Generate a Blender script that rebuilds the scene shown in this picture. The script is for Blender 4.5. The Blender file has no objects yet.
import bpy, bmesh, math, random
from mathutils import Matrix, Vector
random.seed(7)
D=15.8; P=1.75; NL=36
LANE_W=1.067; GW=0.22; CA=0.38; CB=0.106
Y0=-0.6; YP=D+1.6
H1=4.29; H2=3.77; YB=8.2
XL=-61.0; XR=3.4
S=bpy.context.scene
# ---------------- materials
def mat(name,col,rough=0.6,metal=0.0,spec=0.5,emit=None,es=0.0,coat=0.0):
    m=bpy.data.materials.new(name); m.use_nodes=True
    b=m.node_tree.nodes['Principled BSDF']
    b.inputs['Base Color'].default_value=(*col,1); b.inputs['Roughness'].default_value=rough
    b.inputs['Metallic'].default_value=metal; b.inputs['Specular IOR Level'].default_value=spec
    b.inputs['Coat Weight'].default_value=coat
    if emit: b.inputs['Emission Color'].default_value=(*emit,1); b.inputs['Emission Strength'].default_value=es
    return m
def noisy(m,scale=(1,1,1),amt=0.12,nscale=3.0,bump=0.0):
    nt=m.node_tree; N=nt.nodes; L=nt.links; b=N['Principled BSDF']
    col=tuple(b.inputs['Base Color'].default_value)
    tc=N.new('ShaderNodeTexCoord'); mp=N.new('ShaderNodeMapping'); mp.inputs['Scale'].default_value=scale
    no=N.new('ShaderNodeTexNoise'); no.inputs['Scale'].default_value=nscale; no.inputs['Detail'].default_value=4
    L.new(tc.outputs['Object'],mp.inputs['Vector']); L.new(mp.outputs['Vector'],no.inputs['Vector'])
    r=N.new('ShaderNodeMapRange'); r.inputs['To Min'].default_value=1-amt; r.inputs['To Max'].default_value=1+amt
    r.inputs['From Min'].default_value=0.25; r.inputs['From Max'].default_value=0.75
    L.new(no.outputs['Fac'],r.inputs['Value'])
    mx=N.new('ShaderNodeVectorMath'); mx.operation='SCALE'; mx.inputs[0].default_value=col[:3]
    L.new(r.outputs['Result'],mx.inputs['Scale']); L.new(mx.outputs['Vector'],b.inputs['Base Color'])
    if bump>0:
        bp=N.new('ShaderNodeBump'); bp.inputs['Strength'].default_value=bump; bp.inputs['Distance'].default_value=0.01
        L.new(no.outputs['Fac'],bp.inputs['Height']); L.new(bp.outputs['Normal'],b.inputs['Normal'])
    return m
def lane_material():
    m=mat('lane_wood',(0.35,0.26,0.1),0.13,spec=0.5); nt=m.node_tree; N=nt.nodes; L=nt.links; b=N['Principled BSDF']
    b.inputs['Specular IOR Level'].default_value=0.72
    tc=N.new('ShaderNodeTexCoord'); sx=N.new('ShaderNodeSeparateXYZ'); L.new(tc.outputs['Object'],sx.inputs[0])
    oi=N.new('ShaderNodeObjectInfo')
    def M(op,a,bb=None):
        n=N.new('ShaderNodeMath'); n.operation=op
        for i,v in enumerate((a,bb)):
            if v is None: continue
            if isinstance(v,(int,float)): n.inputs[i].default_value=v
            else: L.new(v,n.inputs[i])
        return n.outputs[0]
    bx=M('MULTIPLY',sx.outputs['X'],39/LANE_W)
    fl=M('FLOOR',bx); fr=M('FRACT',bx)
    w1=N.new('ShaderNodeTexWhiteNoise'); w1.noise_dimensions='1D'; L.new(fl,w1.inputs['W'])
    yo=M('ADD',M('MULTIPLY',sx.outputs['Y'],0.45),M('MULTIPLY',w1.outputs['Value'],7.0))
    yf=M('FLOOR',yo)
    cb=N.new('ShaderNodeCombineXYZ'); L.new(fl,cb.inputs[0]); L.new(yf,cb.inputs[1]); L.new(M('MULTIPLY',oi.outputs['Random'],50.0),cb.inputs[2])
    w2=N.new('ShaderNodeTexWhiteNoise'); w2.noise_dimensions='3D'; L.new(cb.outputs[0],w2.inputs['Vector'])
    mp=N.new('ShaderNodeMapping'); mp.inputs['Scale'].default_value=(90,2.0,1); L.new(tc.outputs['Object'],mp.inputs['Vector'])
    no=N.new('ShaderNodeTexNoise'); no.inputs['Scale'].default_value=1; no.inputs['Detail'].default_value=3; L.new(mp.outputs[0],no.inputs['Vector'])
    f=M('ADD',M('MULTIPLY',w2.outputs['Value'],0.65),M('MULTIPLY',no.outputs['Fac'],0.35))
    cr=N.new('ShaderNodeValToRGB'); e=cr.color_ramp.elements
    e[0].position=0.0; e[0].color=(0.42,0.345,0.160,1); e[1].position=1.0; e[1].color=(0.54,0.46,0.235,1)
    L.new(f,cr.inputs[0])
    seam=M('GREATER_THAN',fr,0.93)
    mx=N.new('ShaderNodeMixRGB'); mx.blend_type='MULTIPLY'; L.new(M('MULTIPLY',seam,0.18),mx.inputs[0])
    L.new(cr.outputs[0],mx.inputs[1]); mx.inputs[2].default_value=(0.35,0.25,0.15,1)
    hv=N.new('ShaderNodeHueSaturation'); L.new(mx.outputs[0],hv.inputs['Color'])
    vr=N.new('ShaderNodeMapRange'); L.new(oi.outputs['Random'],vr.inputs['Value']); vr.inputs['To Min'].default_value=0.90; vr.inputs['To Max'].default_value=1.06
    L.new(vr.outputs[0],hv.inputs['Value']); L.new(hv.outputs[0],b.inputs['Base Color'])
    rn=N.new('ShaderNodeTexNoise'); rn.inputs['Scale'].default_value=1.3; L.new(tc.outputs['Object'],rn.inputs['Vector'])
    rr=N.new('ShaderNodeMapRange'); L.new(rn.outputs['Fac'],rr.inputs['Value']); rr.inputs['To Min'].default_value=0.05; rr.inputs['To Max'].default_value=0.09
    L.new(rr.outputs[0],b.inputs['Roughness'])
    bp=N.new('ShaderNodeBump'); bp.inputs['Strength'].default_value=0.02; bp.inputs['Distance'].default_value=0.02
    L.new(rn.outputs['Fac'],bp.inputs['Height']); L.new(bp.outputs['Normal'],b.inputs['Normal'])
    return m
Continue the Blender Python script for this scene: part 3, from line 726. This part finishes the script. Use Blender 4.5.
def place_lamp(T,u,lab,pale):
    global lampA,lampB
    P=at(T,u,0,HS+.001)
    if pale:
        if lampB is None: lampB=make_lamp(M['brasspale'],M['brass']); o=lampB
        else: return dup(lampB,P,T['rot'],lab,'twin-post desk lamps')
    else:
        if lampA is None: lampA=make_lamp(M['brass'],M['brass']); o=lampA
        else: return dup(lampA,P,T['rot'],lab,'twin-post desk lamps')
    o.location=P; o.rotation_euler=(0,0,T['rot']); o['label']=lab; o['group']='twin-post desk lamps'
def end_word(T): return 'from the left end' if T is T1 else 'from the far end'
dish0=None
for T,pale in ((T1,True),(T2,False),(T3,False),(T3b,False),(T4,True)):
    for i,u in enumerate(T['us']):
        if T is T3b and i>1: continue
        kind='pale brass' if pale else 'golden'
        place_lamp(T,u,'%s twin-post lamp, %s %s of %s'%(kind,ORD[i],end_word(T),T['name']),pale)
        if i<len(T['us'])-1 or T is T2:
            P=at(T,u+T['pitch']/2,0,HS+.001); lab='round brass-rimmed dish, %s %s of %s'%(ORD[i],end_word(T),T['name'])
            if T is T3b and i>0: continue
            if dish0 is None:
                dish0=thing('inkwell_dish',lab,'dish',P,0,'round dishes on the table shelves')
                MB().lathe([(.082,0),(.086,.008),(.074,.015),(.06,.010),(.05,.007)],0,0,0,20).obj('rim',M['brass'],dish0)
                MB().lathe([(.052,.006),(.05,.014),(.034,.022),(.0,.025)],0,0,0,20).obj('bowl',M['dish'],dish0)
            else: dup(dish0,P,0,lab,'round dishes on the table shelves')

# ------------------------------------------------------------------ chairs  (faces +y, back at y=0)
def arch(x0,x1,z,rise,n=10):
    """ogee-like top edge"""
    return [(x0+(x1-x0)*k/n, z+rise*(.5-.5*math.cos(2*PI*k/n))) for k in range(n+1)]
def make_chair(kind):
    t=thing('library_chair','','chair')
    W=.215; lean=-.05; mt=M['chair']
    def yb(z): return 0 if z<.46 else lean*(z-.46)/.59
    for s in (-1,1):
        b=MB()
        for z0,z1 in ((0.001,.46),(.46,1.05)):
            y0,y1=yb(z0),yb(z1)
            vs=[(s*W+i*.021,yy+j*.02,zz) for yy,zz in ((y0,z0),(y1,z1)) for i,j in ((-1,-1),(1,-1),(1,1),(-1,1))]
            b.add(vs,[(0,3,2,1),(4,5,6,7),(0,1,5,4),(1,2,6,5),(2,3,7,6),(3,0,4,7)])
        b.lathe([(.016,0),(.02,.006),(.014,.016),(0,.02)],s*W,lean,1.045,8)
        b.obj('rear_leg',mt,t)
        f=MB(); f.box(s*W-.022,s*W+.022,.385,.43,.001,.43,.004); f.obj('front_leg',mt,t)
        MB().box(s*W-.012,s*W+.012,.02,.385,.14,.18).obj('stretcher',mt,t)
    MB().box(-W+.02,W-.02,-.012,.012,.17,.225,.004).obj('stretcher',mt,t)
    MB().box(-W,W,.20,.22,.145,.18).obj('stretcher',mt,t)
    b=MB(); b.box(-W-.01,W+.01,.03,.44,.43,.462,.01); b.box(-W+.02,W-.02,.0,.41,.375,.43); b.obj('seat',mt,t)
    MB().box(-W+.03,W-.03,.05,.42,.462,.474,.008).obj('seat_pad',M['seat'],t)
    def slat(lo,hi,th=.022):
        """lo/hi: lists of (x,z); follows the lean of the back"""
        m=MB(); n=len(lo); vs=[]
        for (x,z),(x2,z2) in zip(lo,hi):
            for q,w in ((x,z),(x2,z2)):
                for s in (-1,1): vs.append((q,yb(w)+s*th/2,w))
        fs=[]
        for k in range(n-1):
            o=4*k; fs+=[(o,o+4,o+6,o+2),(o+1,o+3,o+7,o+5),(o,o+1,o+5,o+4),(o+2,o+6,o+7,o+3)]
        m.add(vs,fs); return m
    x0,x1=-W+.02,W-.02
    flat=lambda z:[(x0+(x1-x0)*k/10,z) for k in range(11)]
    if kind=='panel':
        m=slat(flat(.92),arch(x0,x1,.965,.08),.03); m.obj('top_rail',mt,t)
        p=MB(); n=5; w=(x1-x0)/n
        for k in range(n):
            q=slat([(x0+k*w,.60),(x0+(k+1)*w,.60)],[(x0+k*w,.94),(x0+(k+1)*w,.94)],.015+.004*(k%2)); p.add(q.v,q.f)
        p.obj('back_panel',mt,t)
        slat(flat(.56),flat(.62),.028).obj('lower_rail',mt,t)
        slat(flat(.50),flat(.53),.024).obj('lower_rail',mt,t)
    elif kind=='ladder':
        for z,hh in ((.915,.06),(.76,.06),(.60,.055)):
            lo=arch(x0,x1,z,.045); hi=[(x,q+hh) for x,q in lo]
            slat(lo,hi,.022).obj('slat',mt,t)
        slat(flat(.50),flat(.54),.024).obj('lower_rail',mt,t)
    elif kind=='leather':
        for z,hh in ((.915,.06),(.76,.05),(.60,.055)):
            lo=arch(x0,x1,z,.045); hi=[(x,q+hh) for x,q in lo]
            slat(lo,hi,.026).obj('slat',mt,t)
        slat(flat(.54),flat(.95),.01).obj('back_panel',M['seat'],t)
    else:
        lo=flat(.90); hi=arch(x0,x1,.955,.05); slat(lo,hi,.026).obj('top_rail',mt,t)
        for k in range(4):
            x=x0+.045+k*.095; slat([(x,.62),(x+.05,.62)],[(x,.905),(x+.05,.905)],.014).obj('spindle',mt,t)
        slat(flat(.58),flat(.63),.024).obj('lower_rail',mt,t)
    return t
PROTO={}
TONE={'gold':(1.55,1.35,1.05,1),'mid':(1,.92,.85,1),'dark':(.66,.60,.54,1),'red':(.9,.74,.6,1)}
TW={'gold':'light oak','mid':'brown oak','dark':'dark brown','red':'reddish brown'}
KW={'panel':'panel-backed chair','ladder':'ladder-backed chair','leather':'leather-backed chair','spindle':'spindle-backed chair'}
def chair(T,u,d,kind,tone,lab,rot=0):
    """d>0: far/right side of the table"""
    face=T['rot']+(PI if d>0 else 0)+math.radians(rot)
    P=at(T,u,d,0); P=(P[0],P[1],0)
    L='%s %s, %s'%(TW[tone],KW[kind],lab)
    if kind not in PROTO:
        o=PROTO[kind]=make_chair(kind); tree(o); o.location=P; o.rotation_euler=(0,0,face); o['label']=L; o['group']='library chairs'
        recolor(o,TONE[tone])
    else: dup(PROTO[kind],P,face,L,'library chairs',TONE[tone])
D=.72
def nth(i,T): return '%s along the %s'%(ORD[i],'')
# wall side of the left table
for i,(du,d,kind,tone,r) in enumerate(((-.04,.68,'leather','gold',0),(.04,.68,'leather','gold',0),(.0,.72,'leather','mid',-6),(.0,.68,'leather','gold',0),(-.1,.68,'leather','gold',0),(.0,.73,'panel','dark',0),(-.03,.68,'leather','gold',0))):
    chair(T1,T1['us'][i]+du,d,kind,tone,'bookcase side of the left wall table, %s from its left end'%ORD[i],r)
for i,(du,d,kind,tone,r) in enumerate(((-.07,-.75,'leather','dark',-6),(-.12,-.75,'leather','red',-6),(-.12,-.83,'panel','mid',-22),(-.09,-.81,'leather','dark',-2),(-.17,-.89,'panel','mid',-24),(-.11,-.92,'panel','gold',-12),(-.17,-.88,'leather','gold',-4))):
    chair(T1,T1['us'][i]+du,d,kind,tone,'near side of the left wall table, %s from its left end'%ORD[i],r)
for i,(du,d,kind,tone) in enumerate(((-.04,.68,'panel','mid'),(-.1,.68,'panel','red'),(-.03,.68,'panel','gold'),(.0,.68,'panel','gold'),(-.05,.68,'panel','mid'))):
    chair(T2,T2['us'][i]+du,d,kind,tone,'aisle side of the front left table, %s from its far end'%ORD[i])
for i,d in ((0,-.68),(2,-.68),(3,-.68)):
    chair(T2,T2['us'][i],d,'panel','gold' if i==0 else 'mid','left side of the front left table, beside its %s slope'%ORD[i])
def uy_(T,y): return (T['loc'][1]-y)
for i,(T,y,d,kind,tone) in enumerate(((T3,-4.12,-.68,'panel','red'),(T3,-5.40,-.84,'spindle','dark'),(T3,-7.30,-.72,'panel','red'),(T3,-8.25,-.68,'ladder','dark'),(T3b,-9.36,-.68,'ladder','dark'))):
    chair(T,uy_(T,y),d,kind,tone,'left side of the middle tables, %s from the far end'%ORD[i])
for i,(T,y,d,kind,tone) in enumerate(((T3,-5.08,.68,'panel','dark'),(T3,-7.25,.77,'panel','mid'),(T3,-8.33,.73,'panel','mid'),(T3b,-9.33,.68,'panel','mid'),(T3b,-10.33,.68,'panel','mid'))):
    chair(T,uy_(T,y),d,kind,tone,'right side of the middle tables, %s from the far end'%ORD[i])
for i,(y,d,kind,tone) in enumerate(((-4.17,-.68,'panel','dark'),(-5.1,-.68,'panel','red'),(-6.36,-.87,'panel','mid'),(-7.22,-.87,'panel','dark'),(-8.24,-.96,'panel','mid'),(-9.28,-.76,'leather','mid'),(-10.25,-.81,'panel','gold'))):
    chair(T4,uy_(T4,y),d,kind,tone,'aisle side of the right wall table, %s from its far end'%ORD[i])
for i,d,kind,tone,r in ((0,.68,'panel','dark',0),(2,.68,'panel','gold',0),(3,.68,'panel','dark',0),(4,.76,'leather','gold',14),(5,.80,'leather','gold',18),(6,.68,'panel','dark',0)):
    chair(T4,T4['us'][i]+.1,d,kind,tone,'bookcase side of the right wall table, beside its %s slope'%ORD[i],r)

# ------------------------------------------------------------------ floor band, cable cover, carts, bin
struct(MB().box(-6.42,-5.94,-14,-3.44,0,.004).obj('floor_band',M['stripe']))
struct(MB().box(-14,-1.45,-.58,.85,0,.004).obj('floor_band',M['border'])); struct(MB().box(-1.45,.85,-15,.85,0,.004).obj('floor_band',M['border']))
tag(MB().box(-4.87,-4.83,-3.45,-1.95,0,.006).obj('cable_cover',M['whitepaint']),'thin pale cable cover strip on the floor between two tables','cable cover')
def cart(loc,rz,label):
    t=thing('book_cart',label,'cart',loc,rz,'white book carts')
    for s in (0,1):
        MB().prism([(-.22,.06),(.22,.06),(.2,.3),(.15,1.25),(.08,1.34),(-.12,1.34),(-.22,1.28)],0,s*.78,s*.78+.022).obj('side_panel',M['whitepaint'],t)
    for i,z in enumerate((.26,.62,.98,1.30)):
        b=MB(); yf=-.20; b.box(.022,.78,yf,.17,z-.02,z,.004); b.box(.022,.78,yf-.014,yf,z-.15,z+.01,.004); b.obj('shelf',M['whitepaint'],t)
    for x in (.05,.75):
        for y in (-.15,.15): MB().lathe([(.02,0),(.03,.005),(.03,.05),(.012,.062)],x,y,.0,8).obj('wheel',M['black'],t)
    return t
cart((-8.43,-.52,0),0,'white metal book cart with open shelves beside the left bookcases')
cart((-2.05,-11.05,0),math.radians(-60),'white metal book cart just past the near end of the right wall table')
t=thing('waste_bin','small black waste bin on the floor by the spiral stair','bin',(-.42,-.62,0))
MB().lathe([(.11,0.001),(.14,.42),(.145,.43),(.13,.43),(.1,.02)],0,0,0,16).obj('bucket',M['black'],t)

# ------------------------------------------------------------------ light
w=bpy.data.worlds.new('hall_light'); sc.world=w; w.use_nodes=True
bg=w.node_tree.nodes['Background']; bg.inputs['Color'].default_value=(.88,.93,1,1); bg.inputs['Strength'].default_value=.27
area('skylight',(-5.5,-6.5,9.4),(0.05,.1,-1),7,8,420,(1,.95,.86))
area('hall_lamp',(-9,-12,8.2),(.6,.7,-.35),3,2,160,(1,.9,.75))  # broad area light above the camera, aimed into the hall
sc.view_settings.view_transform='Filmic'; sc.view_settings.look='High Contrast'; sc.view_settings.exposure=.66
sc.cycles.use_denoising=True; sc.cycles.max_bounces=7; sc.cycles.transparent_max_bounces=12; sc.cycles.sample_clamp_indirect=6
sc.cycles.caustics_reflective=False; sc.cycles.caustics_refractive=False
= = = =
TASK INSTRUCTIONS:
Gather up the lines containing the word "script" from these records and copy them.

RESPONSE:
Generate a Blender script that rebuilds the scene shown in this picture. The script is for Blender 4.5. The Blender file has no objects yet.
Continue the Blender Python script for this scene: part 3, from line 726. This part finishes the script. Use Blender 4.5.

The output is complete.